Estas manobras levaram a uma reação de parte de uma oposição egípcia bastante moribunda, que decidiu unir-se pela primeira vez desde 2013. A 30 de janeiro, meia dúzia de partidos e cento e cinquenta responsáveis e militantes políticos, entre os quais Khaled Ali, Abdel Moneim Aboul Foutouh, dirigente do partido Por um Egito Forte, Hamdin Sabahi, dirigente de um partido nasseriano, e Mohamed Anouar El-Sadat apelaram ao boicote da farsa eleitoral.

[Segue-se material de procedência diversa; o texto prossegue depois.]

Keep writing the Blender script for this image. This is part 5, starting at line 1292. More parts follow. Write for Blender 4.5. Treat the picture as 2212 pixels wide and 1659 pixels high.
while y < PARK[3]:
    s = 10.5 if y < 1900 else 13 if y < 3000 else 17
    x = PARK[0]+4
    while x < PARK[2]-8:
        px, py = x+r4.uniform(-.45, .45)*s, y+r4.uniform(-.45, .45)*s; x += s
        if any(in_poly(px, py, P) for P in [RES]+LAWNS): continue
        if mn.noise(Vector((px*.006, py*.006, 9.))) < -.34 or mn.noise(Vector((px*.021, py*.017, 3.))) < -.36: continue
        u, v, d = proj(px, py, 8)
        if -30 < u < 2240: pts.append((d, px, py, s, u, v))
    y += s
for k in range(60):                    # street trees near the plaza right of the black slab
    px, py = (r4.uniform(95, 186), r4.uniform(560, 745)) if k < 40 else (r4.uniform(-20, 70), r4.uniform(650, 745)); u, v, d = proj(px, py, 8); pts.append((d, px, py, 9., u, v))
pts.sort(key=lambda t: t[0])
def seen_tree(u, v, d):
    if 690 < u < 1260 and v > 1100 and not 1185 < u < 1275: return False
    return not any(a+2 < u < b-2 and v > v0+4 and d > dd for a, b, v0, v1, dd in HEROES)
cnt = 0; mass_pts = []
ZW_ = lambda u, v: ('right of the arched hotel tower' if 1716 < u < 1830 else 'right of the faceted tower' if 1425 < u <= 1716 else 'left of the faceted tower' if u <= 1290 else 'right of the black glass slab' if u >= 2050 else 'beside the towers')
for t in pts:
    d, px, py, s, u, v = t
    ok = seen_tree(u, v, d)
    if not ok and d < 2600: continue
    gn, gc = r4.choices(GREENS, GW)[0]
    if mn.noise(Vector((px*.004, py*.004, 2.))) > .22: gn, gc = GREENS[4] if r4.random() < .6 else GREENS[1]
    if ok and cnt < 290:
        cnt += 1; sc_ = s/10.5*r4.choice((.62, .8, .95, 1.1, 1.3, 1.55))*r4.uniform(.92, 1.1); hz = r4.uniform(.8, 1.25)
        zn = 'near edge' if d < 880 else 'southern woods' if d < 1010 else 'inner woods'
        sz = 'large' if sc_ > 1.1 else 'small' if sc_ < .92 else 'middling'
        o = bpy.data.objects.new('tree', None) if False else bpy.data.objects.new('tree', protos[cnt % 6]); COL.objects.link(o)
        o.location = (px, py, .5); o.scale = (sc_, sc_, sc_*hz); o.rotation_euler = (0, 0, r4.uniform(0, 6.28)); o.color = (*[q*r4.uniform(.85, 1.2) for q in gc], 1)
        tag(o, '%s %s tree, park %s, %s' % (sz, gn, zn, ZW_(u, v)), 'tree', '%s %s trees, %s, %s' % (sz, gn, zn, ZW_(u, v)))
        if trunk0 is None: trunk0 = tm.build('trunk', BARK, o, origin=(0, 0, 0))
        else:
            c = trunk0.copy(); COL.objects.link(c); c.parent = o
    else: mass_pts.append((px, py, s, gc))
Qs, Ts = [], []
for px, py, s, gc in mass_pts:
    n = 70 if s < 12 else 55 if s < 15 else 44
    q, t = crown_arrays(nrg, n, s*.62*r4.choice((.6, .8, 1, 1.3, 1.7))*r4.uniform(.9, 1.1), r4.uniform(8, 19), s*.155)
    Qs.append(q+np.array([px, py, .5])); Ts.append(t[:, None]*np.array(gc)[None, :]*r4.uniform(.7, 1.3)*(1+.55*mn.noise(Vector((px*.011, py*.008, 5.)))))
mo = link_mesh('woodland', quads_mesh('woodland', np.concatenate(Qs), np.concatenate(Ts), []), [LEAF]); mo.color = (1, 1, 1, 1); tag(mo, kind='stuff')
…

O resultado não se fez esperar: Aboul Foutouh1 foi preso a 14 de fevereiro, acusado de terrorismo, e o seu partido vai ser dissolvido em breve.

Para aqueles que não tinham entendido, Sissi em pessoa declarou a 1 de fevereiro: “Prestem atenção. O que se passou há sete ou oito anos [a revolução de 2011] não se repetirá. O que não funcionou então não funcionará. (…) Aqueles que querem arruinar o Egito terão em primeiro lugar de se confrontar comigo. À custa da minha vida, e da do exército“. Já em setembro de 2016, o presidente tinha ameaçado: “Temos um plano para mobilizar o exército em todo o país em seis horas para proteger a segurança do Estado”.

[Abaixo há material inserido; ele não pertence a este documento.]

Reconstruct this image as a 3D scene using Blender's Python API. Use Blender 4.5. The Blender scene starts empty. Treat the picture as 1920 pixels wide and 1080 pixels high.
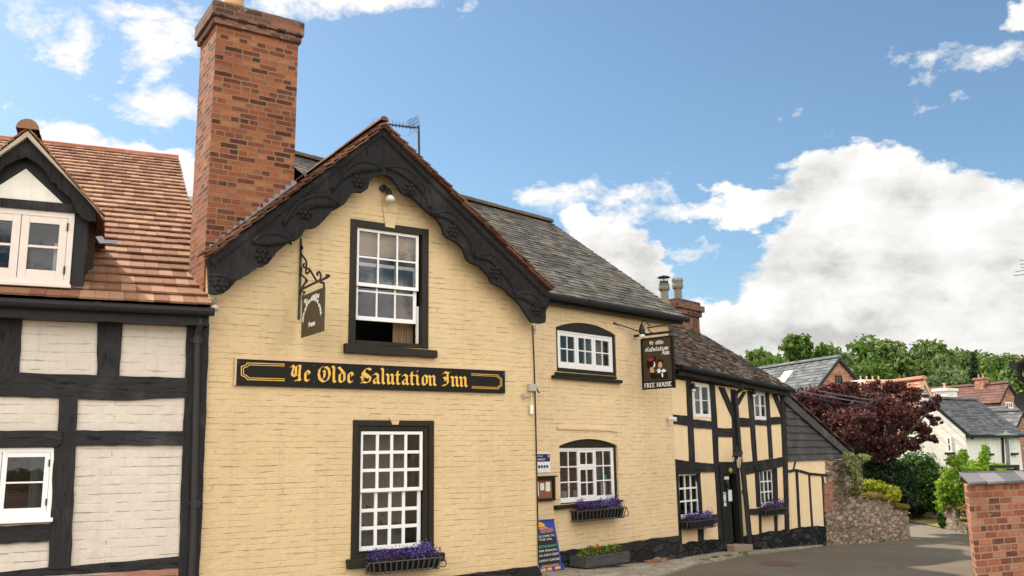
# ------------------------------------------------------------------ sky settings
SKYD = .8; EXPO = 1.0; SKYTINT = (.63, .745, .76); BACK_FILL = 2.5
CGREY, CMID, CWHITE = (3.15, 3.05, 2.95), (4.55, 4.4, 4.22), (5.3, 5.2, 5.05)
CLOUDS = [(1440, 375, 170, 42, 1.5), (1590, 350, 150, 75, 1.9), (1700, 450, 270, 130, 2.2), (1850, 480, 200, 130, 2.0), (1560, 520, 160, 110, 2.0), (1480, 600, 230, 60, 2.0), (1750, 590, 330, 120, 2.4), (1330, 620, 130, 70, 1.8), (1340, 470, 60, 30, .3),
          (1130, 470, 80, 60, 1.9), (1190, 510, 60, 60, 1.9), (1095, 430, 40, 30, 1.3), (1210, 560, 60, 50, 1.6), (1180, 370, 90, 24, .2), (1250, 403, 80, 20, .25), (1060, 365, 50, 18, .05), (290, 100, 65, 50, .7), (335, 90, 45, 50, .7), (90, 20, 110, 32, .25), (130, 55, 35, 40, .35), (690, 5, 110, 25, .2), (530, 10, 80, 35, .25), (230, 5, 120, 22, .25), (285, 195, 45, 28, .1),
          (100, 240, 90, 40, .9), (170, 275, 90, 35, .8), (330, 330, 90, 60, 2.0), (270, 300, 90, 40, 1.2), (680, 118, 35, 18, .05), (1665, 210, 50, 22, .05), (1800, 100, 60, 24, .08), (1910, 10, 40, 26, .9), (1360, 455, 70, 30, .5)]
import bpy, bmesh, math, random
import numpy as np
from mathutils import Vector
from mathutils.geometry import tessellate_polygon
rnd = random.Random(7)
R = math.radians
scene = bpy.context.scene
col = scene.collection
V = Vector
Z = V((0, 0, 1))

# ------------------------------------------------------------------ camera
FPX, PITCH, ROLL, CAMZ = 1680.0, R(10.45), R(0.8), 2.0
CAM = V((0, 0, CAMZ))
_fw = V((0, math.cos(PITCH), math.sin(PITCH)))
_r0 = V((1, 0, 0)); _u0 = _r0.cross(_fw)
_r = (_r0 * math.cos(ROLL) - _u0 * math.sin(ROLL)).normalized()
_u = _r.cross(_fw).normalized()
def ray(px, py):
    return _r * ((px - 960) / FPX) + _u * ((540 - py) / FPX) + _fw
cam = bpy.data.cameras.new('camera'); camo = bpy.data.objects.new('camera', cam); col.objects.link(camo)
cam.sensor_width = 36; cam.lens = FPX / 1920 * 36; cam.clip_end = 3000; cam.clip_start = 0.05
from mathutils import Matrix
camo.matrix_world = Matrix(((_r.x, _u.x, -_fw.x, 0), (_r.y, _u.y, -_fw.y, 0), (_r.z, _u.z, -_fw.z, CAMZ), (0, 0, 0, 1)))
scene.camera = camo

# ------------------------------------------------------------------ facade planes
def hdir(x):
    a = (x - 960) / FPX * _r.z + _fw.z
    d = ray(x, 540 + FPX * a / _u.z); d.z = 0
    return d.normalized()
class Plane:
    def __init__(s, o, u):
        s.o = V((o[0], o[1], 0)); s.u = V(u).normalized(); s.n = V((s.u.y, -s.u.x, 0))
    def at(s, px, py, d=0.0):
        r = ray(px, py); t = ((s.o + s.n * d - CAM).dot(s.n)) / r.dot(s.n)
        return CAM + r * t
    def uv(s, px, py, d=0.0):
        p = s.at(px, py, d); return ((p - s.o).dot(s.u), p.z)
    def P(s, u, v, d=0.0):
        return s.o + s.u * u + s.n * d + Z * v
    def perp(s, u):
        """vertical plane at u, facing -u, its own u axis along the facade normal"""
        return Plane(s.o + s.u * u, s.n)
_d = ray(1010, 1072); G = Plane(CAM + _d * (-CAMZ / _d.z), hdir(3545))
W = Plane(G.o - G.n * 0.80, hdir(2600))
T = Plane(W.at(1262, 840) - W.n * 0.12, hdir(2450))
L = Plane(G.at(382, 840) + G.n * 0.02, hdir(4830))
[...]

Eleito – ainda que este termo seja bastante inapropiado -, o presidente deverá alterar a Constituição que guarda ainda alguns traços do espírito do 25 de janeiro de 2011. Anuncia-se que suprimirá a proibição de dois mandatos para o presidente, o que abre a via à “presidência para a vida”. Anulará também sem dúvida a cláusula que previa que o ministro da defesa deveria permanecer no seu posto durante dez anos. Esta disposição, adotada então para preservar o exército do poder civil é já inútil, e mesmo perigoso: o atual ministro da defesa Sedki Sobhi seria um dos últimos altos cargos que obstaculizariam o poder pessoal de Sissi, quando empreendeu uma purga que vai da mudança do chefe do Estado Maior em outubro de 2017 à destituição do chefe dos serviços gerais de informação em janeiro de 2018, substituindo-o pelo seu próprio chefe de gabinete. O círculo de confiança do presidente minguou perigosamente.

Num editorial, o Washington Post de 24 de janeiro titulava: “O ditador egípcio não é um amigo dos Estados Unidos”. É, pelo contrário, um amigo da França, o seu primeiro fornecedor de armas. Ao receber Sissi a 24 de outubro de 2017 no Eliseu, Emmanuel Macron declarava que não queria “dar lições” ao seu homólogo em matéria de direitos humanos. Em 2005, após umas eleições presidenciais ganhas com 99% dos votos por Hosni Mubarak, Jacques Chirac enviava um telegrama de felicitações ao feliz eleito. Àqueles que o criticavam, fazia notar que Mubarak era “o grande homem de Estado do Médio Oriente” e que “o despotismo é a forma de organização política melhor adaptada à cultura árabe” 2. Decididamente, o novo mundo de Emmanuel Macron parece-se como duas gotas de água ao antigo.

Tradução de Carlos Santos para esquerda.net.


1 Aboul Foutouh, depois de ter rompido com a Irmandade Muçulmana, foi candidato nas presidenciais de 2012. Conseguiu o quarto lugar na primeira volta com 17,47% dos votos.

Citado por Guy Sorman, J’aurais voulu être français, Grasset, 2016.